One MSA I know with millions of customers (mailto.t-online.de)
even _sets_ the MAIL FROM and the 2822-From no matter what the
MUA says.

that's just broken.

And for SMTP-after-POP "enforcing submission rights" closes the
window of an "enabled" IP ready to relay for everybody who has
the IP.

it doesn't solve the problem of spoofing. SMTP-after-POP is easy for an man-in-the-middle attack to break. the attacker intercepts the traffic between the MUA and the POP server, using its own IP address to talk to the POP server, then it can submit mail from the same IP address at will. SMTP-after-POP should be a SHOULD NOT or NOT RECOMMENDED just like AUTH PLAIN and AUTH LOGIN and CRAM-MD5 and APOP, because it's defeated just as easily.


we'd like to get something less ambitious out the door sooner
than that.


It's not that ambitious for ordinary users of the big ISPs.  If
the ISP is say AOL the user has an address @aol.  While we all
hate to mess with mail headers - trying to fix it makes it often
worse, everybody learned that lesson -  it's no big problem to
check and enforce a proper MAIL FROM.

yes, it's easy to do.  it's also wrong.

Normal users just don't care about it, they want to send mail,
they want to get mail, they hate spam, they need "experts" to
interpret a bounce, so it's our duty that they only get really
relevant bounces, and not arbitrary forged "bounces to" crap.

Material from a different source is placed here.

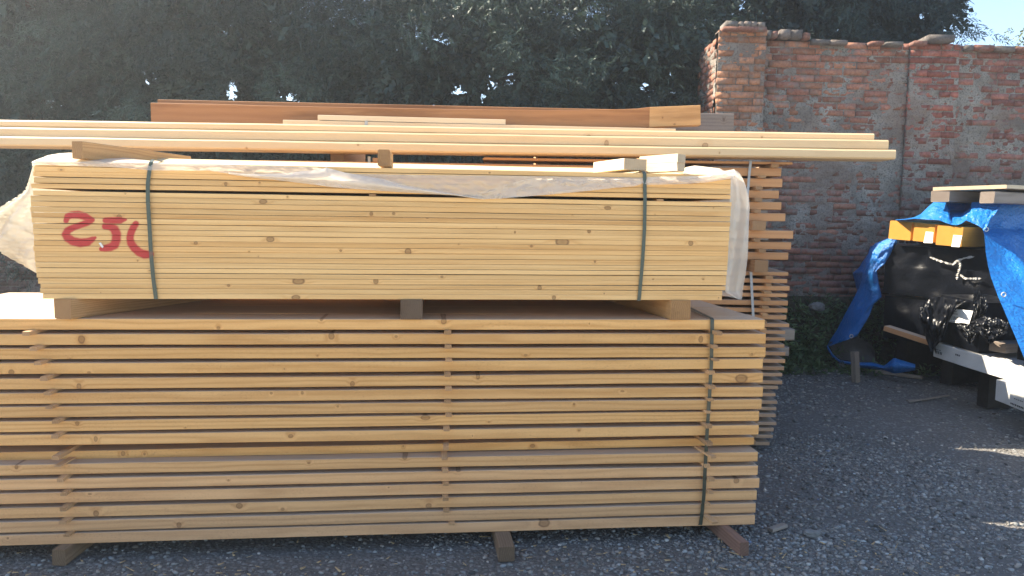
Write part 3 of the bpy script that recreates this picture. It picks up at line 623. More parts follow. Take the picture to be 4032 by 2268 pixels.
for i, r in enumerate(back):
    if i + 1 < len(back): r['T'] = min(r['T'], 0.06)
    kind = r['kind']
    if kind == 'up': k = iu; iu += 1; lab = f"{rank(k, nUp)} thick board of the back stack's upper part, right end showing"
    else: k = il; il += 1; lab = f"{rank(k, nLo)} thin board of the back stack's lower part, right end showing"
    xl = XL + random.uniform(-0.06, 0.06) if i else -0.2
    o = bar('stacked_board', (xl, r['Y'], r['z']), (r['x'], r['Y'] + 0.012, r['z']), 0.24, r['T'], 'orange_board', lab, 'board', 'boards of the back stack', ch=0.003, wob=0.0015, seed=500 + i, endwob=0.008)
    o['tint'] = min(1.0, max(0.0, (i - 14) / 16 + random.uniform(-0.2, 0.2)))
    if i == 0: continue
    me_h = bar_mesh('stacked_board', r['x'] - xl, 0.26, r['T'], 'orange_board', wob=0.001, nx=4, seed=600 + i)
    for q in range(2):
        dx = random.uniform(-0.05, 0.04)
        h = link('stacked_board', me_h); place(h, (xl + dx, r['Y'] + 0.26 + q * 0.28, r['z'] + 0.001), (r['x'] + dx, r['Y'] + 0.272 + q * 0.28, r['z'] + 0.001)); h['tint'] = 0.6
        tag(h, 'board in the rear rows of the back stack, mostly hidden', 'board', 'boards of the back stack')
SXU = [235, 150, 130, 128, 126, 142, 133, 172, 170]; n_s = 0
for i in range(len(back) - 1):
    a, b = back[i], back[i + 1]; z0 = b['z'] + b['T']; z1 = a['z']; h = z1 - z0
    if h < 0.004: continue
    big = i in (5, 8)
    for c in range(2):
        if c == 0: sx = (2900 + .5525 * SXU[i]) if i < 9 else np.interp(rows[i][1], [1070, 1290, 1500, 1757], [3028, 3012, 3003, 2990])
        else: sx = 2420
        Yf = BY - (0.06 if big else 0.03) - random.uniform(0, 0.02); p = on_y(sx, 1134, Yf); w = 0.085 if big else random.uniform(0.035, 0.05)
        if c == 1: p[0] = -0.9
        lab = (f"brown square bearer in the back stack, {'under its five' if i == 5 else 'between its upper and lower part'}, {'right' if c == 0 else 'left'} end" if big else f"small spacer in the back stack's {'right' if c == 0 else 'hidden left'} column, {'under the ' + rank(i, nUp) + ' thick board' if i < nUp else 'under the ' + rank(i - nUp, nLo) + ' thin board'}")
        depth_bar('stack_bearer' if big else 'spacer_stick', (p[0], Yf, z0 + 0.0005), (0.03, 1, 0), 0.8, w, h - 0.001, 'sticker', lab, 'bearer' if big else 'spacer', 'spacers of the back stack', ch=0.002, wob=0.0005, seed=700 + i * 2 + c); n_s += 1
for c, xx in enumerate((-1.2, 0.3, 1.5)):
    depth_bar('ground_bearer', (xx, BY + 0.03, 0), (0, 1, 0), 0.8, 0.08, back[-1]['z'] - 0.001, 'sticker', 'bearer on the ground under the back stack, hidden by the near stack', 'bearer', 'bearers under the back stack', ch=0.003)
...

users have a wide range of needs. it's not acceptable to limit all users to what you think "normal" users need. and this won't solve the spam problem anyway, not by a long shot.

I'm all for having a way for MTAs to insist that the originator had permission to use that MAIL FROM address to send the message. What's not acceptable is for SMTP or MSA to decide this solely on the basis of SMTP AUTH credentials or source IP address.


we need to stop trying to overload MAIL FROM, From, Sender,
etc to be the originator identity.   We need a new concept
for that.  Sender was close to the right idea


Yes, and MAIL FROM used to be a copy of this Sender.

no. MAIL FROM has always been where bounces go. It was often, but not always, the same as Sender. In the case of mailing lists Sender should be the original originator (so the list members will know who really sent the message) and MAIL FROM should point to an address that will accept bounces from the list.

In your
MON-terminology it's an internal business of each MON how they
organize it, as far as I'm concerned they can use BATV, SES,
secy(_at_)MON, secy-daemon(_at_)MON, anon(_at_)MON, user(_at_)MON, 
crypto-id(_at_)MON,
or whatever they like, but not whatever(_at_)xyzzy(_dot_)claranet(_dot_)de for
any MON != claranet.de.

maybe the owner of a domain has the right to say who can use addresses from that domain - that makes some sense to me. but a MON should not have to be associated with a domain. users of an email address have legitimate needs to be able to submit mail through other MONs. so SMTP AUTH isn't the right way to establish whether a user can use a particular domain. there are cases where it is sufficient, but it's not sufficient in general.

So I don't see any need for a _new_ concept, we need the _old_
STD 10 concept, and that's what the RMX-part of SPF does.

anything that tries to tie domains to source-IP addresses is hopelessly broken. we should make this a MUST NOT, or at least a SHOULD NOT.